TASK DIRECTIONS:
Look through the material below and count the lines with the string "from". Report only the count.

SOURCE DATA:
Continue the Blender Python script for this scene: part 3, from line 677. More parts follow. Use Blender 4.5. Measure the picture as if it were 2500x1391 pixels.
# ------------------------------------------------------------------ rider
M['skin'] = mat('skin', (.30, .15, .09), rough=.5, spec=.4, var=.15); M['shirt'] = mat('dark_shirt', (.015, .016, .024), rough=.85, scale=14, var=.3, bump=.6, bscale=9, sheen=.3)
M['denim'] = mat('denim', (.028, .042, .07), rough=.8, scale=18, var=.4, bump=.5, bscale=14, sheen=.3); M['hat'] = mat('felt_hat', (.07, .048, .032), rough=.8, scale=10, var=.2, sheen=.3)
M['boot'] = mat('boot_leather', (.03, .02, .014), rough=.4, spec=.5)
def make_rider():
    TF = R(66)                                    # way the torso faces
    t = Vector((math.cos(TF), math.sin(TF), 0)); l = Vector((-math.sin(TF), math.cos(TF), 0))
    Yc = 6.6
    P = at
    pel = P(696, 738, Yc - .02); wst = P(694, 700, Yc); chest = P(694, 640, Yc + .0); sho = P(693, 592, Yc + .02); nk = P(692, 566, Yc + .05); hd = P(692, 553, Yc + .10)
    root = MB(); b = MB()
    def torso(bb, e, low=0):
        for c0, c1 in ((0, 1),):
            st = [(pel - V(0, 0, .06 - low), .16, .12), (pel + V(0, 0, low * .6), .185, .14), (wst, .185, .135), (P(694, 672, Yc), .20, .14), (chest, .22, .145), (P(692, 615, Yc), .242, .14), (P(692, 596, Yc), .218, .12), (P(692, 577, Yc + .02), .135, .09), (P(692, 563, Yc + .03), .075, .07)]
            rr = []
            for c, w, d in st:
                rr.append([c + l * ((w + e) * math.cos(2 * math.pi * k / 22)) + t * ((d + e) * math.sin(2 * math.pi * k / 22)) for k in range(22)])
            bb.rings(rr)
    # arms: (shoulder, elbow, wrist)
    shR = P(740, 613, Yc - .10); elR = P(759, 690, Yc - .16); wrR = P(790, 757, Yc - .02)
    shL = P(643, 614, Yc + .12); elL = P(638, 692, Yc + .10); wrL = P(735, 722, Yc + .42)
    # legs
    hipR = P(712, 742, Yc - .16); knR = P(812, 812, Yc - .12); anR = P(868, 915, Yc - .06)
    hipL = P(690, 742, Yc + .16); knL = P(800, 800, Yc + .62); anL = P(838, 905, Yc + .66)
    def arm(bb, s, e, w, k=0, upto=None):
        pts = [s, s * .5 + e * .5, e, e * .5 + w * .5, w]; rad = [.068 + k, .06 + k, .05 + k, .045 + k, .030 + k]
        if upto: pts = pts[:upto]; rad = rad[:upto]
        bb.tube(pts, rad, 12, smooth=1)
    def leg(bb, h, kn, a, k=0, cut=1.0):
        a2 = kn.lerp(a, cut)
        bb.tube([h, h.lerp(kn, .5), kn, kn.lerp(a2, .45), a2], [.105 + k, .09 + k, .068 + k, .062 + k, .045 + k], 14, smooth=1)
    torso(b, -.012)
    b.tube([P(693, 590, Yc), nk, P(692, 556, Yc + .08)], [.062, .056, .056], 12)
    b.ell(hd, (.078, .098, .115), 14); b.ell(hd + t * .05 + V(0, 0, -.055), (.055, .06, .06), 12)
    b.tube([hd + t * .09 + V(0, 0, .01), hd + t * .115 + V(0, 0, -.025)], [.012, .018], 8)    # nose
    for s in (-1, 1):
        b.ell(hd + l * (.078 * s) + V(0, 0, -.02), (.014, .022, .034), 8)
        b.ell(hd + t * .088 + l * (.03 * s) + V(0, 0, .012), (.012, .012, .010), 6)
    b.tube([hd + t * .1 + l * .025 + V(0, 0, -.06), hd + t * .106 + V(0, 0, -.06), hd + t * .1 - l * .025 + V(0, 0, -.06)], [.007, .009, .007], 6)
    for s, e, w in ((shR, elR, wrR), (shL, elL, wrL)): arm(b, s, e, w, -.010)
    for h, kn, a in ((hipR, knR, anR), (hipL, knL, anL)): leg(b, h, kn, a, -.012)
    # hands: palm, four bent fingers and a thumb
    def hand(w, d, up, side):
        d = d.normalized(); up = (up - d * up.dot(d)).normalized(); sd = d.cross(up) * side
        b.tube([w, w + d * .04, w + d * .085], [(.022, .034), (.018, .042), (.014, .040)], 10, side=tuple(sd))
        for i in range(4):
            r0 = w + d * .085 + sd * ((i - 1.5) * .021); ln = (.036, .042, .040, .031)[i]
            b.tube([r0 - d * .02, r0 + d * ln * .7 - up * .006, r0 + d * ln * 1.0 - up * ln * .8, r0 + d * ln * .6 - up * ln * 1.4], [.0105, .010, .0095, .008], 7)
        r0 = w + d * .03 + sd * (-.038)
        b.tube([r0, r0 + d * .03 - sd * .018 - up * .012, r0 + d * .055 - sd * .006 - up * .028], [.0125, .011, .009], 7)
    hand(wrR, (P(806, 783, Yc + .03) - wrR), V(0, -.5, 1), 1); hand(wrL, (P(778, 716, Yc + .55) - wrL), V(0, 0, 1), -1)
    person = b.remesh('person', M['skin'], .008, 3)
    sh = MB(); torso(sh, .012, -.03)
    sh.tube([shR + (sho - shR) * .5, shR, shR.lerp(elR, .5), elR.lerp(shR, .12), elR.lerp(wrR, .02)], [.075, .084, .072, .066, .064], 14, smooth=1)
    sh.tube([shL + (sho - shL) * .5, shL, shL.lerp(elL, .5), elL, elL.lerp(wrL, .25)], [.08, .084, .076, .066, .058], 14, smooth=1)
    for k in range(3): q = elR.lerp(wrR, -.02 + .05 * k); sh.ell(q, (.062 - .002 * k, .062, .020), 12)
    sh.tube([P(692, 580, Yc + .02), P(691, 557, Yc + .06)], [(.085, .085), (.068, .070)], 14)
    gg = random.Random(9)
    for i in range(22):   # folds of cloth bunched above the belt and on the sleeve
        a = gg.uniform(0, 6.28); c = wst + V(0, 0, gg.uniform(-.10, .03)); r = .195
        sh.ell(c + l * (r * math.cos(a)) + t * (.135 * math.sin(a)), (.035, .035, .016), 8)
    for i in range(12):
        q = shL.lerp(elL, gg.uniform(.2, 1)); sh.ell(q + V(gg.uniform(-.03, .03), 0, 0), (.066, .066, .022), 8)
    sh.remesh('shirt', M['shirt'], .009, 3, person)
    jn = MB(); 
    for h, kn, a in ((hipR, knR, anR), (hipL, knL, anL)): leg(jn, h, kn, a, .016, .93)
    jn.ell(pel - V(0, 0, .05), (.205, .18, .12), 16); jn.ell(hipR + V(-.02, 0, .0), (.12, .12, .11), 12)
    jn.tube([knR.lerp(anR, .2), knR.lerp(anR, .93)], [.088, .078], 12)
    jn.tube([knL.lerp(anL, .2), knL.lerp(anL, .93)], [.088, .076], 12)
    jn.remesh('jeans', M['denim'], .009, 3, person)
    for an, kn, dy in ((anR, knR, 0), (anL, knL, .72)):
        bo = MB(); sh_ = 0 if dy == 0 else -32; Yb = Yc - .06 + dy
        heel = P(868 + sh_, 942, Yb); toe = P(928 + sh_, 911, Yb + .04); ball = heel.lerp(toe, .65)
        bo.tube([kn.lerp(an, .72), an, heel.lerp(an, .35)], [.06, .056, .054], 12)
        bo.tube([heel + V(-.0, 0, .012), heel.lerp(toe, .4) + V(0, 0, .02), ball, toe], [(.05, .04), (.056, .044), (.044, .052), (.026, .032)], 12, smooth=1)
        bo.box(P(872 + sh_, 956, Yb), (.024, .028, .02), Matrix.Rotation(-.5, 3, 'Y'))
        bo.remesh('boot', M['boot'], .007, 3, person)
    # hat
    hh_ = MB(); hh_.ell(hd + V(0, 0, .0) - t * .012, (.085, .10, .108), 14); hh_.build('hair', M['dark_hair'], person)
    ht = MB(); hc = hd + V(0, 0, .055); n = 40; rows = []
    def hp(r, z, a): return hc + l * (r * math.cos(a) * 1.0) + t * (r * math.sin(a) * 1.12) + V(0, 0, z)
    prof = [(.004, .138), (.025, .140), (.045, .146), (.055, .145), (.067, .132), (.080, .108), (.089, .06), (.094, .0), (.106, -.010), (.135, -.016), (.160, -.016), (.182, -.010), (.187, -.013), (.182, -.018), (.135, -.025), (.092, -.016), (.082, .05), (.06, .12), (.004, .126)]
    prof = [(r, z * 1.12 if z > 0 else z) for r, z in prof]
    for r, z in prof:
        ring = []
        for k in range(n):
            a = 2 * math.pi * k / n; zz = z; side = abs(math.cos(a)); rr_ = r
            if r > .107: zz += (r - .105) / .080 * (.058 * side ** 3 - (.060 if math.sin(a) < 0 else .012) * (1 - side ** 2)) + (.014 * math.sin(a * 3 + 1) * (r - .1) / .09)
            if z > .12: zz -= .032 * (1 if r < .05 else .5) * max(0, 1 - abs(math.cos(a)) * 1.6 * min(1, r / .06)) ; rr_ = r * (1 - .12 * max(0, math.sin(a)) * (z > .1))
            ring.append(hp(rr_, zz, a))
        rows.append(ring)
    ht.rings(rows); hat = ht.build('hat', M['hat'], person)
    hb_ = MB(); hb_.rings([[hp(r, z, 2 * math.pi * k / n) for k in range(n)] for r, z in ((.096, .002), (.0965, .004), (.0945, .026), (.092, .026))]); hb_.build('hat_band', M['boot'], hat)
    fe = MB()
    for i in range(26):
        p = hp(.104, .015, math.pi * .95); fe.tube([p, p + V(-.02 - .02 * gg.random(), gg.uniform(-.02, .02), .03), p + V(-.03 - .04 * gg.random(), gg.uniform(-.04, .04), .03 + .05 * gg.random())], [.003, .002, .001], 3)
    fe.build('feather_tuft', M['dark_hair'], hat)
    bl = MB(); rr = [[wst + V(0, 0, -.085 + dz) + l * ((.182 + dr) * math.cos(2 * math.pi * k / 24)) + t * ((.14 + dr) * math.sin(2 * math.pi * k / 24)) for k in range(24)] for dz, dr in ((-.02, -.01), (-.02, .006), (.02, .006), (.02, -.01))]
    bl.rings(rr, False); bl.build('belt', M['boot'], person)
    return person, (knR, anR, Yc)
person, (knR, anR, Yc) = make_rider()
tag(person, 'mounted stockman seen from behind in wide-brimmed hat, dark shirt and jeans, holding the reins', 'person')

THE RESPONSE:
2